Former Senator Joseph P. Clark, a member of the sponsoring World Affairs Council, attempted to explain why this new Declaration of Interdependence was necessary:
"The size, range and complexity of government increases—and will continue to do so.
"I would defend the proposition that this expansion is good—not bad. Surely, we have reached the point where we can say. . . that Jefferson was wrong: that government is not best which governs least [Jefferson had written: that government is best which governs least].
"The fallacy in Jefferson's argument is the assumption that the expansion of government leads to the curtailment of individual freedoms.
"That just is not true."
The Declaration supported by Senator Clark read, in part:
"Two centuries ago, our forefathers brought forth a new nation; now we must join with others to bring forth a new world order.
"To establish a new world order . . . it is essential that mankind free itself from limitations of national prejudice . . . .
"We affirm that the economy of all nations is a seamless web, and that no one nation can any longer effectively maintain its processes of production and monetary systems without recognizing the necessity of collaborative regulation by international authorities.

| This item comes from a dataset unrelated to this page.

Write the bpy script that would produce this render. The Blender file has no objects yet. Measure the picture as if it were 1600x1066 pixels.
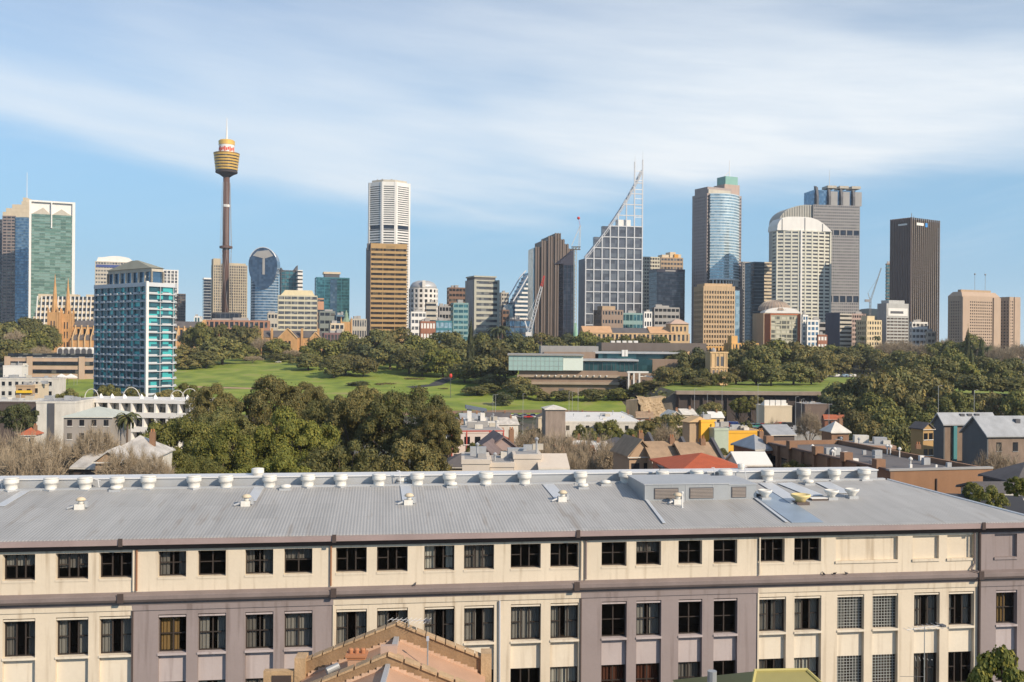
import bpy, math, random
import numpy as np
from mathutils import Vector, Matrix
R = math.radians
sc = bpy.context.scene
# ---------------------------------------------------------------- camera, sky, sun, exposure
F = 1500.0; CZ = 40.0; ROLL = R(0.43)
cam = bpy.data.objects.new('camera', bpy.data.cameras.new('camera')); sc.collection.objects.link(cam)
cam.data.sensor_width = 36; cam.data.lens = 36 * F / 1600; cam.data.clip_start = .5; cam.data.clip_end = 60000
cam.matrix_world = Matrix.Translation((0, 0, CZ)) @ (Matrix.Rotation(R(90), 4, 'X') @ Matrix.Rotation(ROLL, 4, 'Z'))
sc.camera = cam
sc.view_settings.view_transform = 'Standard'; sc.view_settings.look = 'None'; sc.view_settings.gamma = 1
sc.view_settings.exposure = 0.28
SUN_EL = R(31); SUN_AZ = R(50)      # azimuth: to the right of straight behind the camera
sdir = Vector((math.sin(SUN_AZ) * math.cos(SUN_EL), -math.cos(SUN_AZ) * math.cos(SUN_EL), math.sin(SUN_EL)))
sl = bpy.data.lights.new('sun', 'SUN'); sl.energy = 4.5; sl.angle = R(.5); sl.color = (1, .85, .66)
so = bpy.data.objects.new('sun', sl); sc.collection.objects.link(so)
so.rotation_euler = sdir.to_track_quat('Z', 'Y').to_euler(); so.location = (100, -100, 300)
w = bpy.data.worlds.new('World'); sc.world = w; w.use_nodes = True
nt = w.node_tree; nt.nodes.clear(); N = nt.nodes.new; Lk = nt.links.new
def nd(t, tree=None, **k):
    n = (tree or nt).nodes.new(t)
    for a, b in k.items(): setattr(n, a, b)
    return n
def mth(tree, op, a, b=None, c=None, clamp=False):
    n = tree.nodes.new('ShaderNodeMath'); n.operation = op; n.use_clamp = clamp
    for i, v in enumerate((a, b, c)):
        if v is None: continue
        if isinstance(v, (int, float)): n.inputs[i].default_value = v
        else: tree.links.new(v, n.inputs[i])
    return n.outputs[0]
out = nd('ShaderNodeOutputWorld'); bg = nd('ShaderNodeBackground'); sky = nd('ShaderNodeTexSky')
sky.sky_type = 'NISHITA'; sky.sun_disc = False; sky.sun_elevation = SUN_EL
sky.sun_rotation = math.atan2(sdir.x, sdir.y)
sky.air_density = 1.0; sky.dust_density = .1; sky.ozone_density = 2.0; sky.altitude = 50
bg.inputs['Strength'].default_value = 0.12
tc = nd('ShaderNodeTexCoord'); sep = nd('ShaderNodeSeparateXYZ'); Lk(tc.outputs['Generated'], sep.inputs[0])
X, Y, Z = sep.outputs
hyp = mth(nt, 'POWER', mth(nt, 'ADD', mth(nt, 'MULTIPLY', X, X), mth(nt, 'MULTIPLY', Y, Y)), .5)
el = mth(nt, 'DIVIDE', Z, mth(nt, 'MAXIMUM', hyp, .001)); az = mth(nt, 'ARCTAN2', X, Y)
def noise(vx, vy, vz, scale, detail=5, rough=.55):
    c = nd('ShaderNodeCombineXYZ')
    for i, v in enumerate((vx, vy, vz)):
        if isinstance(v, (int, float)): c.inputs[i].default_value = v
        else: Lk(v, c.inputs[i])
    n = nd('ShaderNodeTexNoise'); n.inputs['Scale'].default_value = scale; n.inputs['Detail'].default_value = detail
    n.inputs['Roughness'].default_value = rough; Lk(c.outputs[0], n.inputs['Vector']); return n.outputs['Fac']
def sstep(v, a, b, lo=0., hi=1.):
    n = nd('ShaderNodeMapRange', interpolation_type='SMOOTHSTEP'); Lk(v, n.inputs[0])
    for i, q in enumerate((a, b, lo, hi)): n.inputs[i + 1].default_value = q
    return n.outputs[0]
# high thin cloud: edge falls gently towards the middle of the view, wispy streaks slanting down to the right
el2 = mth(nt, 'ADD', el, mth(nt, 'MULTIPLY', az, .12))
n1 = noise(mth(nt, 'MULTIPLY', az, 2.2), mth(nt, 'MULTIPLY', el2, 13), 0.7, 1.0, 4, .5)
n2 = noise(mth(nt, 'MULTIPLY', az, 5), mth(nt, 'MULTIPLY', el2, 40), 3.1, 1.0, 7, .62)
n3 = noise(mth(nt, 'MULTIPLY', az, 2.2), mth(nt, 'MULTIPLY', el2, 8), 9.3, 1.0, 3, .5)
edge = mth(nt, 'ADD', .138, mth(nt, 'MULTIPLY', mth(nt, 'POWER', mth(nt, 'ABSOLUTE', mth(nt, 'ADD', az, -.06)), 2.0), .16))
dd = mth(nt, 'ADD', mth(nt, 'SUBTRACT', el, edge), mth(nt, 'MULTIPLY', mth(nt, 'SUBTRACT', n1, .5), .10))
dd = mth(nt, 'ADD', dd, mth(nt, 'MULTIPLY', mth(nt, 'SUBTRACT', n2, .5), .02))
n4 = noise(mth(nt, 'MULTIPLY', az, 3.2), mth(nt, 'MULTIPLY', mth(nt, 'ADD', el, mth(nt, 'MULTIPLY', az, -.22)), 30), 5.5, 1.0, 8, .6)
wisp = mth(nt, 'MULTIPLY', sstep(n4, .45, .80, 0, .22), mth(nt, 'MULTIPLY', sstep(el, .05, .11), sstep(az, -.25, .3, .35, 1)))
veil = sstep(dd, -.012, .035)
thick = mth(nt, 'ADD', .22, mth(nt, 'ADD', mth(nt, 'MULTIPLY', sstep(n3, .35, .65), .30), mth(nt, 'MULTIPLY', sstep(n2, .3, .75), .13)))
rgt = sstep(mth(nt, 'SUBTRACT', az, mth(nt, 'MULTIPLY', el, .9)), -.55, .05, .68, 1.0)
midb = mth(nt, 'SUBTRACT', 1.0, mth(nt, 'MULTIPLY', mth(nt, 'ABSOLUTE', mth(nt, 'SUBTRACT', el, .19)), 2.6))
cl = mth(nt, 'MULTIPLY', veil, mth(nt, 'MULTIPLY', thick, mth(nt, 'MAXIMUM', midb, .45)), None, True)
cl = mth(nt, 'MULTIPLY', cl, mth(nt, 'MULTIPLY', rgt, 1.75), None, True)
cl = mth(nt, 'ADD', cl, mth(nt, 'MULTIPLY', wisp, mth(nt, 'SUBTRACT', 1.0, mth(nt, 'MULTIPLY', veil, .9))), None, True)
hzm = nd('ShaderNodeMix', data_type='RGBA'); Lk(sstep(el, .42, .0, 0, .85), hzm.inputs[0]); Lk(sky.outputs[0], hzm.inputs[6]); hzm.inputs[7].default_value = (1.72, 3.7, 5.65, 1)
hz2 = nd('ShaderNodeMix', data_type='RGBA'); Lk(sstep(el, .085, -.01, 0, .75), hz2.inputs[0]); Lk(hzm.outputs[2], hz2.inputs[6]); hz2.inputs[7].default_value = (4.5, 5.7, 6.4, 1); skyc = hz2.outputs[2]
mx = nd('ShaderNodeMix', data_type='RGBA'); Lk(cl, mx.inputs[0]); Lk(skyc, mx.inputs[6]); mx.inputs[7].default_value = (6.2, 6.6, 6.95, 1)
Lk(mx.outputs[2], bg.inputs['Color']); Lk(bg.outputs[0], out.inputs[0])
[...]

"We call upon all nations to strengthen the United Nations . . . and other institutions of world order . . . "
One of those Representatives who chose not to sign the Declaration was Congresswoman Marjorie Holt, who said this: "It calls for the surrender of our national sovereignty to international organizations. It declares that our economy should be regulated by international authorities. It proposes that we enter a 'new world order' that would redistribute the wealth created by the American people ."
World government is getting closer.
The New International Order is at hand.